Can you transcribe the data exactly? Leave the pictures out.

#### Source excerpt

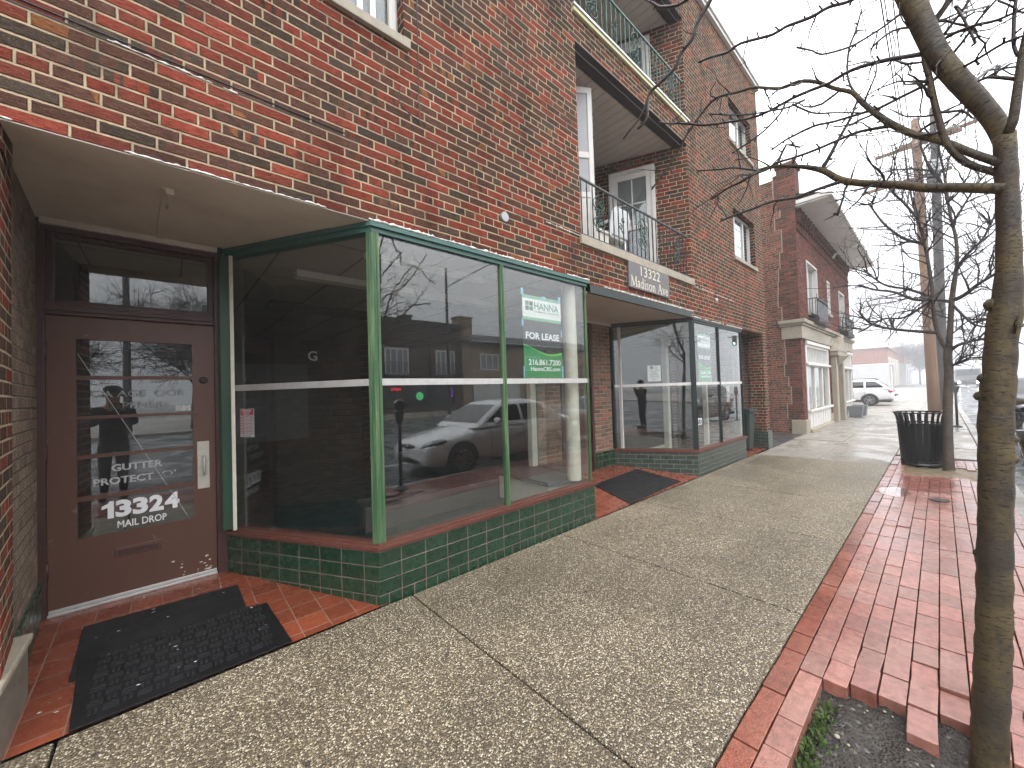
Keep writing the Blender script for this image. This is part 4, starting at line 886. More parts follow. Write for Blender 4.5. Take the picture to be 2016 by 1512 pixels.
b = MB(); b.box(-0.27, DY - 0.014, 0.398, -0.05, DY - 0.0102, 0.436); b.build('flap', M_['frame_brown'], ml, bevel=0.003)
for z in (1.82, 1.12, 0.33): b = MB(); b.tube([(-0.604, DY - 0.012, z), (-0.604, DY - 0.012, z + 0.11)], 0.009, 8); b.build('hinge', M_['frame_brown'], door)
b = MB(); b.box(-0.603, DY - 0.03, 0.082, 0.303, DY + 0.05, 0.099); b.box(-0.6, DY - 0.012, 0.1, 0.3, DY - 0.001, 0.122); b.build('threshold', M_['alum'], door, bevel=0.003)
chip = MB(); rp = random.Random(3)
for k in range(16):
    x, z = rp.uniform(0.02, 0.27), 0.13 + abs(rp.gauss(0, 0.07)); s = rp.uniform(0.004, 0.014)
    chip.poly([(x + s * cos(a) * rp.uniform(0.5, 1.3), DY - 0.0012, z + s * 0.7 * sin(a) * rp.uniform(0.5, 1.2)) for a in (0, 1.2, 2.5, 3.7, 5.0)][::-1])
chip.build('chipped_paint', M_['cream'], door)
X_, Z_, NY = (1, 0, 0), (0, 0, 1), (0, -1, 0)
def gone(seed, p, sc=9):
    r = random.Random(seed); return lambda u, v: r.random() > p
gy = DY + 0.0168
b = MB(); [put_text(b, c_, (0, gy, 0), X_, Z_, NY, a_, 0.668, e_, 0.792, 0.05) for c_, a_, e_ in (('3', -0.282, -0.198), ('3', -0.192, -0.108), ('2', -0.102, -0.020), ('4', -0.014, 0.072))]; b.poly([(-0.322, gy - .0012, .668), (-0.290, gy - .0012, .668), (-0.290, gy - .0012, .792), (-0.312, gy - .0012, .792), (-0.322, gy - .0012, .776), (-0.352, gy - .0012, .760), (-0.352, gy - .0012, .736), (-0.322, gy - .0012, .748)]); b.build('lettering', M_['letter_white'], door); b = MB(); put_text(b, 'MAIL DROP', (0, gy, 0), X_, Z_, NY, -0.272, 0.588, -0.004, 0.640, 0.012); b.build('lettering', M_['letter_white'], door)
b = MB(); put_text(b, 'GUTTER', (0, gy, 0), X_, Z_, NY, -0.300, 1.005, -0.022, 1.057, 0.034); b.build('lettering', M_['letter_worn'], door); b = MB(); put_text(b, 'PROTECT', (0, gy, 0), X_, Z_, NY, -0.392, 0.913, -0.075, 0.965, 0.03); b.build('lettering', M_['letter_worn'], door)
b = MB(); put_text(b, "'O'", (0, gy, 0), X_, Z_, NY, -0.05, 0.922, 0.052, 0.967, 0.0, keep=gone(5, 0.25)); b.build('lettering', M_['letter_worn'], door)
b = MB(); put_text(b, 'GA AGE  OOR', (0, gy, 0), X_, Z_, NY, -0.402, 1.548, 0.118, 1.60, 0.02, keep=gone(1, 0.12)); b.build('lettering', M_['letter_faint'], door); b = MB(); put_text(b, 'PENERS', (0, gy, 0), X_, Z_, NY, -0.24, 1.462, 0.02, 1.512, 0.02, keep=gone(2, 0.16)); b.build('lettering', M_['letter_faint'], door)
b = MB(); b.box(0.055, gy, 1.428, 0.15, gy - 0.001, 1.472); b.build('window_sticker', M_['letter_worn'], door)
b = MB(); b.bar((-0.46, gy - 0.001, 1.86), (0.125, gy - 0.001, 0.58), 0.0035, 0.001, (0, 1, 0)); b.build('glass_crack', M_['letter_worn'], door)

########

(Response)
Keep writing the Blender script for this image. This is part 4, starting at line 886. More parts follow. Write for Blender 4.5. Take the picture to be 2016 by 1512 pixels.
b = MB(); b.box(-0.27, DY - 0.014, 0.398, -0.05, DY - 0.0102, 0.436); b.build('flap', M_['frame_brown'], ml, bevel=0.003)
for z in (1.82, 1.12, 0.33): b = MB(); b.tube([(-0.604, DY - 0.012, z), (-0.604, DY - 0.012, z + 0.11)], 0.009, 8); b.build('hinge', M_['frame_brown'], door)
b = MB(); b.box(-0.603, DY - 0.03, 0.082, 0.303, DY + 0.05, 0.099); b.box(-0.6, DY - 0.012, 0.1, 0.3, DY - 0.001, 0.122); b.build('threshold', M_['alum'], door, bevel=0.003)
chip = MB(); rp = random.Random(3)
for k in range(16):
    x, z = rp.uniform(0.02, 0.27), 0.13 + abs(rp.gauss(0, 0.07)); s = rp.uniform(0.004, 0.014)
    chip.poly([(x + s * cos(a) * rp.uniform(0.5, 1.3), DY - 0.0012, z + s * 0.7 * sin(a) * rp.uniform(0.5, 1.2)) for a in (0, 1.2, 2.5, 3.7, 5.0)][::-1])
chip.build('chipped_paint', M_['cream'], door)
X_, Z_, NY = (1, 0, 0), (0, 0, 1), (0, -1, 0)
def gone(seed, p, sc=9):
    r = random.Random(seed); return lambda u, v: r.random() > p
gy = DY + 0.0168
b = MB(); [put_text(b, c_, (0, gy, 0), X_, Z_, NY, a_, 0.668, e_, 0.792, 0.05) for c_, a_, e_ in (('3', -0.282, -0.198), ('3', -0.192, -0.108), ('2', -0.102, -0.020), ('4', -0.014, 0.072))]; b.poly([(-0.322, gy - .0012, .668), (-0.290, gy - .0012, .668), (-0.290, gy - .0012, .792), (-0.312, gy - .0012, .792), (-0.322, gy - .0012, .776), (-0.352, gy - .0012, .760), (-0.352, gy - .0012, .736), (-0.322, gy - .0012, .748)]); b.build('lettering', M_['letter_white'], door); b = MB(); put_text(b, 'MAIL DROP', (0, gy, 0), X_, Z_, NY, -0.272, 0.588, -0.004, 0.640, 0.012); b.build('lettering', M_['letter_white'], door)
b = MB(); put_text(b, 'GUTTER', (0, gy, 0), X_, Z_, NY, -0.300, 1.005, -0.022, 1.057, 0.034); b.build('lettering', M_['letter_worn'], door); b = MB(); put_text(b, 'PROTECT', (0, gy, 0), X_, Z_, NY, -0.392, 0.913, -0.075, 0.965, 0.03); b.build('lettering', M_['letter_worn'], door)
b = MB(); put_text(b, "'O'", (0, gy, 0), X_, Z_, NY, -0.05, 0.922, 0.052, 0.967, 0.0, keep=gone(5, 0.25)); b.build('lettering', M_['letter_worn'], door)
b = MB(); put_text(b, 'GA AGE  OOR', (0, gy, 0), X_, Z_, NY, -0.402, 1.548, 0.118, 1.60, 0.02, keep=gone(1, 0.12)); b.build('lettering', M_['letter_faint'], door); b = MB(); put_text(b, 'PENERS', (0, gy, 0), X_, Z_, NY, -0.24, 1.462, 0.02, 1.512, 0.02, keep=gone(2, 0.16)); b.build('lettering', M_['letter_faint'], door)
b = MB(); b.box(0.055, gy, 1.428, 0.15, gy - 0.001, 1.472); b.build('window_sticker', M_['letter_worn'], door)
b = MB(); b.bar((-0.46, gy - 0.001, 1.86), (0.125, gy - 0.001, 0.58), 0.0035, 0.001, (0, 1, 0)); b.build('glass_crack', M_['letter_worn'], door)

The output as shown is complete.